Provided data:
— start —

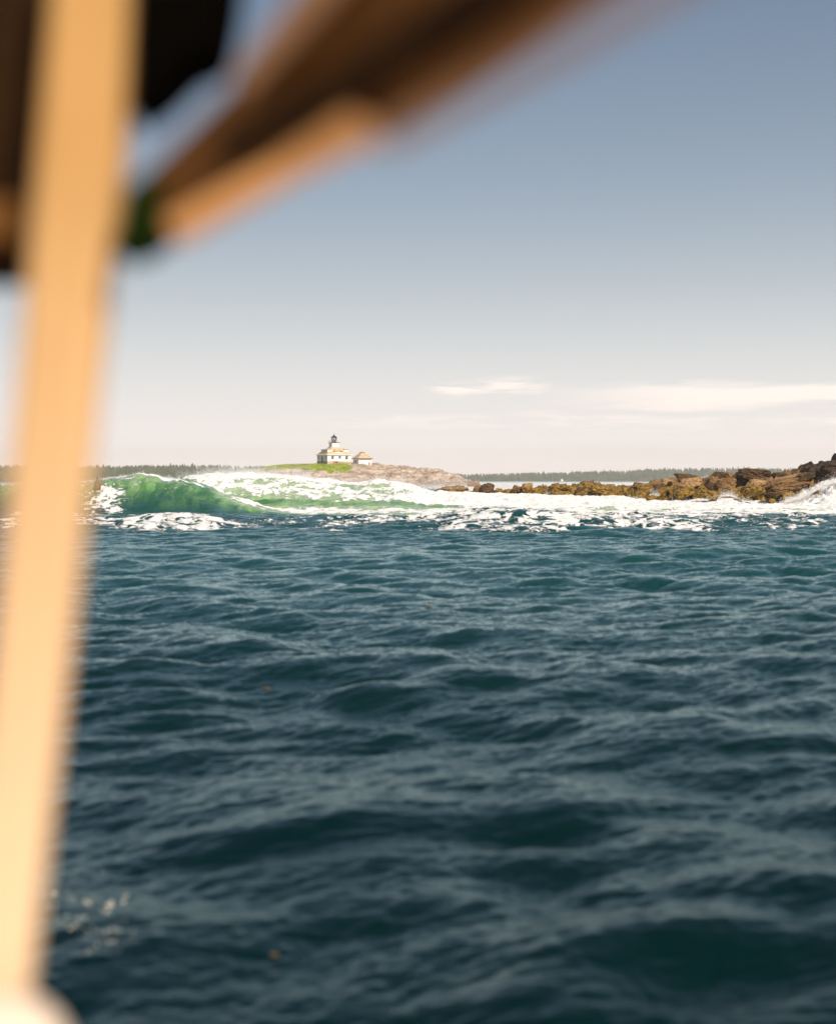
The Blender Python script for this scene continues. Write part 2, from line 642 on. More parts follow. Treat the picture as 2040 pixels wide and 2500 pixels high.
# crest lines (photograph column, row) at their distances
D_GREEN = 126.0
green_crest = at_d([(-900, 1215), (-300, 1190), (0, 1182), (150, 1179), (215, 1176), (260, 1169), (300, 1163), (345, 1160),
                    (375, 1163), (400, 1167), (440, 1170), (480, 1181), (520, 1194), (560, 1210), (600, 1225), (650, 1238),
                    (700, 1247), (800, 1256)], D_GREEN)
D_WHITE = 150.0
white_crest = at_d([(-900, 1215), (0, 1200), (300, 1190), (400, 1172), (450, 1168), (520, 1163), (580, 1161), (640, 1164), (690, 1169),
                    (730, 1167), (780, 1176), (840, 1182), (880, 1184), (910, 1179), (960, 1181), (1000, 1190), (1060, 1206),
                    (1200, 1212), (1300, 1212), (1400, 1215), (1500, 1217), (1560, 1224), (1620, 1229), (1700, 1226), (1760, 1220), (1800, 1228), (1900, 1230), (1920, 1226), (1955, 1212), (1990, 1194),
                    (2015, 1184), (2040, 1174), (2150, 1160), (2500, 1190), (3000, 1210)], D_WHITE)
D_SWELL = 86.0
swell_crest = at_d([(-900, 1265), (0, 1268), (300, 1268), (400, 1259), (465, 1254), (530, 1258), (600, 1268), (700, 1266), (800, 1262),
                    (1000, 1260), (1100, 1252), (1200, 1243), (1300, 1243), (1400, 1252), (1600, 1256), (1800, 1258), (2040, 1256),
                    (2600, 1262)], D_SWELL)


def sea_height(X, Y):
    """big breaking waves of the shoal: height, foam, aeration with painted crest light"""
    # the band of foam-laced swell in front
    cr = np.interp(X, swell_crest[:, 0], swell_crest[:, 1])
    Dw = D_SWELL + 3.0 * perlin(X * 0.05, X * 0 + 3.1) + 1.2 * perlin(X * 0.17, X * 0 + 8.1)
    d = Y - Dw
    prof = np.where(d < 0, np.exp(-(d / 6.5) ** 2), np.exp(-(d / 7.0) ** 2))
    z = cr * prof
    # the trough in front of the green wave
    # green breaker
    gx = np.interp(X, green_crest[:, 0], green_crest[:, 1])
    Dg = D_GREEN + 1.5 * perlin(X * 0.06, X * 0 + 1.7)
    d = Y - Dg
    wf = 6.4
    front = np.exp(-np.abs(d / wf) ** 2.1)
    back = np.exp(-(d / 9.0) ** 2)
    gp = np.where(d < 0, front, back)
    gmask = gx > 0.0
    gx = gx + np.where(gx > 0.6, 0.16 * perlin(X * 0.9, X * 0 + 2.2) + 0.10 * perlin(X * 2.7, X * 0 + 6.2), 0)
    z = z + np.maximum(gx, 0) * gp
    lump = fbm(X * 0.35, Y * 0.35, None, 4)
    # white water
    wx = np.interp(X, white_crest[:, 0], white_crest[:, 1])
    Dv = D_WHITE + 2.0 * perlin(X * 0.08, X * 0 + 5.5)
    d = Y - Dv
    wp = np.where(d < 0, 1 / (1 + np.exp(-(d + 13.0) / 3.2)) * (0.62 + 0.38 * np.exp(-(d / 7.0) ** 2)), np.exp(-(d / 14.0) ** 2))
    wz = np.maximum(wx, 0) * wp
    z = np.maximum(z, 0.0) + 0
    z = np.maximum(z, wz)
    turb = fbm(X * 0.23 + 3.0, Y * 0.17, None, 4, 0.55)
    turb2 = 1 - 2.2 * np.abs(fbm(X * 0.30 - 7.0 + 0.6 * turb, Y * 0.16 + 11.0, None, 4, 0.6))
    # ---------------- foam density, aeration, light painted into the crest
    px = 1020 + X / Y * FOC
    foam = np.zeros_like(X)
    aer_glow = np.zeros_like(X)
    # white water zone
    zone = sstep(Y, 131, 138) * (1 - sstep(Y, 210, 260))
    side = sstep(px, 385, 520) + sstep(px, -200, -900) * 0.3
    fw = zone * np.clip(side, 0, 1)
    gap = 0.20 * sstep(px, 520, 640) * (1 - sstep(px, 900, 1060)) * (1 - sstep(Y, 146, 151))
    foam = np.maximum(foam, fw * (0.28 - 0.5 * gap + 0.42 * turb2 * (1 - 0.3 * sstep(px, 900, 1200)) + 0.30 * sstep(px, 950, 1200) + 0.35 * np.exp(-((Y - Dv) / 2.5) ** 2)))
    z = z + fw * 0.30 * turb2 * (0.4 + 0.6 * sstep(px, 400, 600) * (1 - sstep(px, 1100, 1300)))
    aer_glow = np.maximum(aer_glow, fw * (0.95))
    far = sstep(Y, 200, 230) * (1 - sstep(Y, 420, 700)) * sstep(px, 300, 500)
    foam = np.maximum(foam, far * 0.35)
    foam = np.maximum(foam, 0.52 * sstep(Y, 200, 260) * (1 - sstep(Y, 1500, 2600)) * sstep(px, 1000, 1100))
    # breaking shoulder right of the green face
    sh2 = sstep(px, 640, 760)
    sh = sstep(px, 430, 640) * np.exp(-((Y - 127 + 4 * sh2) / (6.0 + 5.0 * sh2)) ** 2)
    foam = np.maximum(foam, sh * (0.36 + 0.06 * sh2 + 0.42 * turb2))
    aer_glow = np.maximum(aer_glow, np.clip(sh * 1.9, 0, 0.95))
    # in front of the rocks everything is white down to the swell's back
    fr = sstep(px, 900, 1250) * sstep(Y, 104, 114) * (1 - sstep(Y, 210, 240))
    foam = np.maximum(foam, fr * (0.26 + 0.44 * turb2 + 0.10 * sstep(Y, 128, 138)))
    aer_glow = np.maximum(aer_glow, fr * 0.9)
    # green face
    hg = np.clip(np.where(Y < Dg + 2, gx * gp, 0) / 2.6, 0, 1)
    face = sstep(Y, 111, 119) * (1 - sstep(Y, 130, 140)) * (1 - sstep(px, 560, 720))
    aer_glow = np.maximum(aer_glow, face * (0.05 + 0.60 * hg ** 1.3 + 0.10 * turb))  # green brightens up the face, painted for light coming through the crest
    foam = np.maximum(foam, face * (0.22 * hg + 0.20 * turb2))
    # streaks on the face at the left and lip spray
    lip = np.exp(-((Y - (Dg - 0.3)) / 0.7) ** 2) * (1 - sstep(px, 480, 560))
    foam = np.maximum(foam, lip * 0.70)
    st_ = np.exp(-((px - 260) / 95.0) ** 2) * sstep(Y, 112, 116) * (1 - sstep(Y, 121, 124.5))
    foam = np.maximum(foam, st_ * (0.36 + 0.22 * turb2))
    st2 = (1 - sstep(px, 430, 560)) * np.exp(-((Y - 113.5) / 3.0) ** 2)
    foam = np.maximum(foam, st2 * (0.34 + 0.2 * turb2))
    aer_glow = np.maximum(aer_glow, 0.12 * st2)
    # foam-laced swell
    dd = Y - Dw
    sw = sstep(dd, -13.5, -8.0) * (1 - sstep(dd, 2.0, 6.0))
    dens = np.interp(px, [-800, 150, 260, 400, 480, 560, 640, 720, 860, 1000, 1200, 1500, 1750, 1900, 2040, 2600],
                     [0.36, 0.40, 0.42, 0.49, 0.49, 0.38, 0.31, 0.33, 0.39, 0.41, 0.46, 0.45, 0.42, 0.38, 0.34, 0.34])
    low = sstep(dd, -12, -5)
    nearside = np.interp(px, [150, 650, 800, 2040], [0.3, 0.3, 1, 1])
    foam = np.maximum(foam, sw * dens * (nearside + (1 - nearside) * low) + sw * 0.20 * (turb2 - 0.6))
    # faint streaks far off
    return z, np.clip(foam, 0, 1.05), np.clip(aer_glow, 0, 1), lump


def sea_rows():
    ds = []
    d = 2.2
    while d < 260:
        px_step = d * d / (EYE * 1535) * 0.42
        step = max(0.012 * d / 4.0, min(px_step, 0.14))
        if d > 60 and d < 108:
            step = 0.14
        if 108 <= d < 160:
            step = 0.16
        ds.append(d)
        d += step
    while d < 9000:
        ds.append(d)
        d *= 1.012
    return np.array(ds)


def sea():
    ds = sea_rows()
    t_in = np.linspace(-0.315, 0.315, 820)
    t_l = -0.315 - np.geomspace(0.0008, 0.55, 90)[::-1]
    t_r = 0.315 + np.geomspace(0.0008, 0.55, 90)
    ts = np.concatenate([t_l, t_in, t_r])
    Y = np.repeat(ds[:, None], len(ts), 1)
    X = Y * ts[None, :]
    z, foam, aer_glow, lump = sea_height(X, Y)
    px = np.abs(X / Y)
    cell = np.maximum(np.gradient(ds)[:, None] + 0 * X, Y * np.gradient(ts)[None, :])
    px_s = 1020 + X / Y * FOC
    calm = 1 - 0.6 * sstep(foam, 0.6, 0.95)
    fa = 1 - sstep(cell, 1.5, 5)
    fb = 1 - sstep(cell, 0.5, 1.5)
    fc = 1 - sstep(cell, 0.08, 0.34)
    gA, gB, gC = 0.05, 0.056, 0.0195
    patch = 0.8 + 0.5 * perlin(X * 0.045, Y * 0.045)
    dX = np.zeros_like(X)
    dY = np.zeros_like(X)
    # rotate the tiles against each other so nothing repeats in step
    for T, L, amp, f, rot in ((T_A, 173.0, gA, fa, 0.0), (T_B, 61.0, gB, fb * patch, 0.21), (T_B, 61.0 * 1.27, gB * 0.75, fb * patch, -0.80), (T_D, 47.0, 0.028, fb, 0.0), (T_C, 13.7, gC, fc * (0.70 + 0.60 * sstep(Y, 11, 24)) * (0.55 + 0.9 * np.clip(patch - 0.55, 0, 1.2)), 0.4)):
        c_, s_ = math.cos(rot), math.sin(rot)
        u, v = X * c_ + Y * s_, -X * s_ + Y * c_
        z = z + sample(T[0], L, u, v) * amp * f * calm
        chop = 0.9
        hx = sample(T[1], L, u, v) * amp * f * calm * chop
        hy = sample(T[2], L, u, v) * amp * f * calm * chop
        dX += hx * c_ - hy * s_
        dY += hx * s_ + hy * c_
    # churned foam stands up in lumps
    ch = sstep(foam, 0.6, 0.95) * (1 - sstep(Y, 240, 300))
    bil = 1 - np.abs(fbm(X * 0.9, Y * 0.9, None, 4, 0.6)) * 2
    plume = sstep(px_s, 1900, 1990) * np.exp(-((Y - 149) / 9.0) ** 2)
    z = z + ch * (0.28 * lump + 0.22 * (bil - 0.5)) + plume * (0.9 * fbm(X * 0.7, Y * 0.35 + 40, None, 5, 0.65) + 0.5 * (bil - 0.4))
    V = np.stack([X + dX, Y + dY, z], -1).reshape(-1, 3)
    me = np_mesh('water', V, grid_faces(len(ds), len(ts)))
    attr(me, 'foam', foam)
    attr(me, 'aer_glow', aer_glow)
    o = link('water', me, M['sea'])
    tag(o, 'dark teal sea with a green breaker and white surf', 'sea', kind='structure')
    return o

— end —
— start —

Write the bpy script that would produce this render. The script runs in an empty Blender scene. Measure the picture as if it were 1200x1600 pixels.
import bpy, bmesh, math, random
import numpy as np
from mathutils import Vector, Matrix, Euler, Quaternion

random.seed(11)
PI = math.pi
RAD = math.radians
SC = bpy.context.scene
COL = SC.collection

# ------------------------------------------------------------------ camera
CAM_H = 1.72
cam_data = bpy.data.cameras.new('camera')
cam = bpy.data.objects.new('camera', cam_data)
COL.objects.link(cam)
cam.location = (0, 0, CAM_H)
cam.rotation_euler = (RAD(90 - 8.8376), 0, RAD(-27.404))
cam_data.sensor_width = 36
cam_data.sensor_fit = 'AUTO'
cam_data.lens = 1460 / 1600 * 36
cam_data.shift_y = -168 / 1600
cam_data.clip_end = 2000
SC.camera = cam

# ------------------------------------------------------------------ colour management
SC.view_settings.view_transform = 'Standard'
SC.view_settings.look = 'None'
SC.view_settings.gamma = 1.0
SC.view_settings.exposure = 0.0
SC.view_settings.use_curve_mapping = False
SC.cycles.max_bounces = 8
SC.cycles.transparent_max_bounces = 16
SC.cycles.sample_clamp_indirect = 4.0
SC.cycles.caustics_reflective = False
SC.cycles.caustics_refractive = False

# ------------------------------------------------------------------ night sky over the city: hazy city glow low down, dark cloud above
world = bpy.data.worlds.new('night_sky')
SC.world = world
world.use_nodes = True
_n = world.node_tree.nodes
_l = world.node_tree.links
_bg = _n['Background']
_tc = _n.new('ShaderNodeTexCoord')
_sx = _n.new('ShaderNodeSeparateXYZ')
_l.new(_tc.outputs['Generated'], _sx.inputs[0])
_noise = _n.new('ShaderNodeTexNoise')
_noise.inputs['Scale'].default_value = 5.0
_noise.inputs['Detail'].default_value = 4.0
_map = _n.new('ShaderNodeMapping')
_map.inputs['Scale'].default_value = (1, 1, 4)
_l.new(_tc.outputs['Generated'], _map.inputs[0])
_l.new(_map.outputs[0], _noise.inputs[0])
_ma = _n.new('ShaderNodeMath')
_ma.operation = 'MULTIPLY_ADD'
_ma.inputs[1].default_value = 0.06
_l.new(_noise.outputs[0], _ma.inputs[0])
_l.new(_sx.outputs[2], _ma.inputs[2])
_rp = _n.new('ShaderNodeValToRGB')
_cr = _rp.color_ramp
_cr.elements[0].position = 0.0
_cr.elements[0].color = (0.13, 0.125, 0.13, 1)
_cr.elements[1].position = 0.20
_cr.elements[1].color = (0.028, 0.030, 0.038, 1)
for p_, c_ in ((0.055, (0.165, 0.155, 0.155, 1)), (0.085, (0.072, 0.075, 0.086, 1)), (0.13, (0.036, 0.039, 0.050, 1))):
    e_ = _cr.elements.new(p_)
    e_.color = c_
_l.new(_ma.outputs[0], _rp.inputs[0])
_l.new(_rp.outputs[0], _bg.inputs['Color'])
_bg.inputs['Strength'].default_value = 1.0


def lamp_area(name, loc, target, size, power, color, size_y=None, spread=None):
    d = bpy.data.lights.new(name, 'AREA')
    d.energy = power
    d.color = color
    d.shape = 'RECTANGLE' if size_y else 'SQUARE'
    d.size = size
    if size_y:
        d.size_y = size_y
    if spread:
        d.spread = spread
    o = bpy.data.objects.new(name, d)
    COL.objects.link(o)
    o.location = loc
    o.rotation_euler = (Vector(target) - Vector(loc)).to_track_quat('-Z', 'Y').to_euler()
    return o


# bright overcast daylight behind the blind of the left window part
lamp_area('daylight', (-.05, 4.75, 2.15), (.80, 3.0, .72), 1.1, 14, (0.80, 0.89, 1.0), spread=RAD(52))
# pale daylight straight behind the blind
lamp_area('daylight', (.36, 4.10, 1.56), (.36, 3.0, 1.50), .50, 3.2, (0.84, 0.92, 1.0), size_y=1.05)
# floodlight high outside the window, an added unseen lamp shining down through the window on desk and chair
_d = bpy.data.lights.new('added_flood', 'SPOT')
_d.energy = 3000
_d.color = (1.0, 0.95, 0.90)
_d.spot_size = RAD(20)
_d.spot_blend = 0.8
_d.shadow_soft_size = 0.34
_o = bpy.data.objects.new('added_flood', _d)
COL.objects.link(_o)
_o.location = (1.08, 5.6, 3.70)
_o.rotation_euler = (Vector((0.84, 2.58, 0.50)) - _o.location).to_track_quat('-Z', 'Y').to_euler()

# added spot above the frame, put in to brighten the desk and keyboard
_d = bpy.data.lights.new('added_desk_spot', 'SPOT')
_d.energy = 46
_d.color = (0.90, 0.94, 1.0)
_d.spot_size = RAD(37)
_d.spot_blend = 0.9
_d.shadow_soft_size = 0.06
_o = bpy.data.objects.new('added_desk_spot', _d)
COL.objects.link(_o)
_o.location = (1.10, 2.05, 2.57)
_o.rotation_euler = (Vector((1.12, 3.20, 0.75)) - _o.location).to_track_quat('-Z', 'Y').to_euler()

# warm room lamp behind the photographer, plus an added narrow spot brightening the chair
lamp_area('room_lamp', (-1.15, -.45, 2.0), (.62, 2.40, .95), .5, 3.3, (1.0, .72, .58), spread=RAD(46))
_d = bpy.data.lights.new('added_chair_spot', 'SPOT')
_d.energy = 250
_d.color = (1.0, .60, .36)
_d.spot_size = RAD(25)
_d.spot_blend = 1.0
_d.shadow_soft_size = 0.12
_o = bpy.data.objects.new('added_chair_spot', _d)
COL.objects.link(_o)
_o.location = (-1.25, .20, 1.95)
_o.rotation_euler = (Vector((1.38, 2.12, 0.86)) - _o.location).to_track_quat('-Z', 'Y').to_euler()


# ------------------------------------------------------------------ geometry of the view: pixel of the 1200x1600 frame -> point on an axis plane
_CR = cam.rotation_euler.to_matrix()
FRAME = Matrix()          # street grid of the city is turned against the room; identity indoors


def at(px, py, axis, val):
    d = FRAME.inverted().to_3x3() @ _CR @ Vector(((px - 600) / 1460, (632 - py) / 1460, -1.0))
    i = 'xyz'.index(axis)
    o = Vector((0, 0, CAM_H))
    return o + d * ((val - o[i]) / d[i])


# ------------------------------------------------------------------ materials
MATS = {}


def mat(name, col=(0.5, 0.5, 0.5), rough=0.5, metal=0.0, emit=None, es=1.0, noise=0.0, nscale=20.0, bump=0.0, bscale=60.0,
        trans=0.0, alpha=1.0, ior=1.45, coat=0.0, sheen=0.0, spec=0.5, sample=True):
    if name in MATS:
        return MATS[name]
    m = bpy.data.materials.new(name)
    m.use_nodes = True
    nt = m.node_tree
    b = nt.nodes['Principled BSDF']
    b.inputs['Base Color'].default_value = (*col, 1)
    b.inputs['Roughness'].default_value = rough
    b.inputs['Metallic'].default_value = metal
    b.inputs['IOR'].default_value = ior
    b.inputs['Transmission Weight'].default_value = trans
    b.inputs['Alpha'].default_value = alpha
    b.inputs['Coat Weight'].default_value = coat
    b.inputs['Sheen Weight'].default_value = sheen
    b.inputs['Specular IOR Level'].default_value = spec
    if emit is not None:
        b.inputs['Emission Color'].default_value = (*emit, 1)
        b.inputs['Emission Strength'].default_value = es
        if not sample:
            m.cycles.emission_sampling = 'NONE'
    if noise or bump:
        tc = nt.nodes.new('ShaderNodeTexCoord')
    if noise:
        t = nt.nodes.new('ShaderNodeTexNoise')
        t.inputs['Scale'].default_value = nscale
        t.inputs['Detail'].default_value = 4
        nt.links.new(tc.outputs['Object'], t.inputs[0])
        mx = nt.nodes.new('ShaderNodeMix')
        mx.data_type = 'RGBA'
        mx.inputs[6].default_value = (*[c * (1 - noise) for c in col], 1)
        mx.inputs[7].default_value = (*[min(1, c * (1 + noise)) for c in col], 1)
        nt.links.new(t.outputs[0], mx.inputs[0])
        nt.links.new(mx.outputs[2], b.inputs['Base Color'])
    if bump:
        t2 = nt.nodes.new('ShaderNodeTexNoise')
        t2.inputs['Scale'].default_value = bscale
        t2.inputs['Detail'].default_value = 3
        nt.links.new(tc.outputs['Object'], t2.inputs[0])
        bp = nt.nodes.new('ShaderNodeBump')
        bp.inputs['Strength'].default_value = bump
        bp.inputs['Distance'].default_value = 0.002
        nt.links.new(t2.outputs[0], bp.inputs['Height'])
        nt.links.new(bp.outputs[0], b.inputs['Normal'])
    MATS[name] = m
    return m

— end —

The exercise:
Give again, word for word, every line of the listing above from the one with "The Blender Python" to the one with "(2600, 1262)], D_SWELL)", both inclusive, and nothing beyond them.

Expected answer:
The Blender Python script for this scene continues. Write part 2, from line 642 on. More parts follow. Treat the picture as 2040 pixels wide and 2500 pixels high.
# crest lines (photograph column, row) at their distances
D_GREEN = 126.0
green_crest = at_d([(-900, 1215), (-300, 1190), (0, 1182), (150, 1179), (215, 1176), (260, 1169), (300, 1163), (345, 1160),
                    (375, 1163), (400, 1167), (440, 1170), (480, 1181), (520, 1194), (560, 1210), (600, 1225), (650, 1238),
                    (700, 1247), (800, 1256)], D_GREEN)
D_WHITE = 150.0
white_crest = at_d([(-900, 1215), (0, 1200), (300, 1190), (400, 1172), (450, 1168), (520, 1163), (580, 1161), (640, 1164), (690, 1169),
                    (730, 1167), (780, 1176), (840, 1182), (880, 1184), (910, 1179), (960, 1181), (1000, 1190), (1060, 1206),
                    (1200, 1212), (1300, 1212), (1400, 1215), (1500, 1217), (1560, 1224), (1620, 1229), (1700, 1226), (1760, 1220), (1800, 1228), (1900, 1230), (1920, 1226), (1955, 1212), (1990, 1194),
                    (2015, 1184), (2040, 1174), (2150, 1160), (2500, 1190), (3000, 1210)], D_WHITE)
D_SWELL = 86.0
swell_crest = at_d([(-900, 1265), (0, 1268), (300, 1268), (400, 1259), (465, 1254), (530, 1258), (600, 1268), (700, 1266), (800, 1262),
                    (1000, 1260), (1100, 1252), (1200, 1243), (1300, 1243), (1400, 1252), (1600, 1256), (1800, 1258), (2040, 1256),
                    (2600, 1262)], D_SWELL)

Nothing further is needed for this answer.